Marketers often focus on creating content to support their own campaigns. This isn’t a bad thing — as long as you’re not ignoring your other crucial responsibility of creating materials that sales can use during the later stages of the funnel.

It’s not enough to just send them the content you’re already creating and assume you’re good. 76% of content marketers forget sales enablement entirely.

Content created solely to address questions and concerns that come up in sales conversations will save your sales team time, increase lead-to-deal conversion rates, cut the sales cycle, and improve relations between marketing and sales.

This comes back to the fact that you need to sit down with your sales team. Figure out the most common questions they get from leads and decide together on the highest priority materials to create (whether it’s catch-all FAQ resources, product docs, blogs that address a question in greater detail, or an informational video). Then, ensure you deliver on that promise.

3. Are You Providing Sales with Rich Contact Profiles Based on Engagement with Your Marketing?

With all the ways that leads get touched before and after they convert, you’re learning a great deal about their needs, preferences, and demographics. For many of our clients who have come to us seeking a solution to better aligning marketing spend to revenue generation, that information about their leads sat in a Marketing Automation Platform (MAP) such as HubSpot or Pardot — and sales never saw any of it.

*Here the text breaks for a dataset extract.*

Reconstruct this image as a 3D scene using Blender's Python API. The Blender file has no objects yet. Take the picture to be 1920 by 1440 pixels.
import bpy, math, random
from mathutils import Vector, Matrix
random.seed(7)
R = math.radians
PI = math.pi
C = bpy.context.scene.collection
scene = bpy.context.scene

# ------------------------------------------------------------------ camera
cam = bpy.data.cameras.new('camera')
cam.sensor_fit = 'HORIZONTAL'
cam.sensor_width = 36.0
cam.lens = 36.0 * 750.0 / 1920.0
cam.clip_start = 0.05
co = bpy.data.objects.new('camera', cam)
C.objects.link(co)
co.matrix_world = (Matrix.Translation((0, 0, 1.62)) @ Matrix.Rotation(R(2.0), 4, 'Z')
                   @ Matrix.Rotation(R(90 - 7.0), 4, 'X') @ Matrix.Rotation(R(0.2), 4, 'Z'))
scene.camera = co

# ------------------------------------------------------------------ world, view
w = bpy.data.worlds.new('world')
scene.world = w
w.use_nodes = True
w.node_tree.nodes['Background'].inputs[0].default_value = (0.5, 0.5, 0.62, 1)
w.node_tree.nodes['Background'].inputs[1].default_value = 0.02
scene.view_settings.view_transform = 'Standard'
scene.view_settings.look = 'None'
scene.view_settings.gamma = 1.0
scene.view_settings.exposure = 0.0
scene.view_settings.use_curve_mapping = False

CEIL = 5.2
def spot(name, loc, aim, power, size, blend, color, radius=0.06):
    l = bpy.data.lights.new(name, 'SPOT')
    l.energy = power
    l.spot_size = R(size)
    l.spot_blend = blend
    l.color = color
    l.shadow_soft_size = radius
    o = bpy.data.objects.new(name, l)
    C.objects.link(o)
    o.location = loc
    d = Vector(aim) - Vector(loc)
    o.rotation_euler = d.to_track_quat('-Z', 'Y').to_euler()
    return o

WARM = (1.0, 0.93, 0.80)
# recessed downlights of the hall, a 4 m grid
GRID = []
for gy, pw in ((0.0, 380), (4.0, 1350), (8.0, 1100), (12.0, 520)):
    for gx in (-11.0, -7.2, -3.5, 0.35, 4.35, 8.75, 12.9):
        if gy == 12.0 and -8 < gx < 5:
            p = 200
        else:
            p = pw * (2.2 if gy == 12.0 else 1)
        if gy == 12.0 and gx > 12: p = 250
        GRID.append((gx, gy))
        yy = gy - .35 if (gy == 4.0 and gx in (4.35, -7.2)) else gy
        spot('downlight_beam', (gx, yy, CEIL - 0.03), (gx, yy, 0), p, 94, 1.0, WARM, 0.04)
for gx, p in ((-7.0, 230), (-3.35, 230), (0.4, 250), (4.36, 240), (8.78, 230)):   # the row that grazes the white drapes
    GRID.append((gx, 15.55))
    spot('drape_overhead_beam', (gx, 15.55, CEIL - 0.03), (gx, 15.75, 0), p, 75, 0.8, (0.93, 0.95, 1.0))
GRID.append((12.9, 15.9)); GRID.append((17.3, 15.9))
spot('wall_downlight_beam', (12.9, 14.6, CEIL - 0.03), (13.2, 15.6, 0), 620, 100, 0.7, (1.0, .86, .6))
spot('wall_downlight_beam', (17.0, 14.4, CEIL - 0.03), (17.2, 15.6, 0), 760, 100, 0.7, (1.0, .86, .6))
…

Lead behaviors such as specific form completions, content downloads, event attendance, ads clicked, web pages viewed, and more can help the sales team get a clearer picture of each prospect’s individual interests and challenges. As a result, sales is able to tailor their follow-up and spend time on the most qualified leads for more closed deals.

This isn’t just anecdotal — companies with more tightly-aligned sales and marketing departments see 36% higher customer retention rates and 38% higher sales win rates.

Consider building a lead scoring model within your MAP based on the key indicators and pivotal actions leads are taking to better qualify them as strong buyers. Show your sales team this information about the leads’ behavioral history for greater context beyond their last touch. Then, deliver it straight to them either through an integration between your MAP and your CRM or an automated email triggered by lead score that sends the highest-priority information to the assigned sales rep.

4. Are You Working with Sales to Refine Your Buyer Personas?

If you’re like many other businesses, you spent time years ago to create rich buyer personas that got shoved into a drawer, never to be looked at again. But, if you put your buyer personas into practice for both marketing and sales, you’ll find that they’ll pay for themselves several times over.

It’s important to get rolling feedback from sales on:

  1. How well the leads you’re assigning to certain buyer personas fit that profile
  2. If the personas you’ve laid out actually represent the ideal leads

60-70% of B2B content created is never used. In many cases, this is because the topic is irrelevant to the buyer audience. You may need to adjust the most important aspects of what “CEO Sally” and “Tech Director Tim” actually care about. Or, sales may find that ideal leads don’t fall into two buckets, but three. And adding an additional persona will help you more accurately identify their needs and allow sales to better personalize follow-up.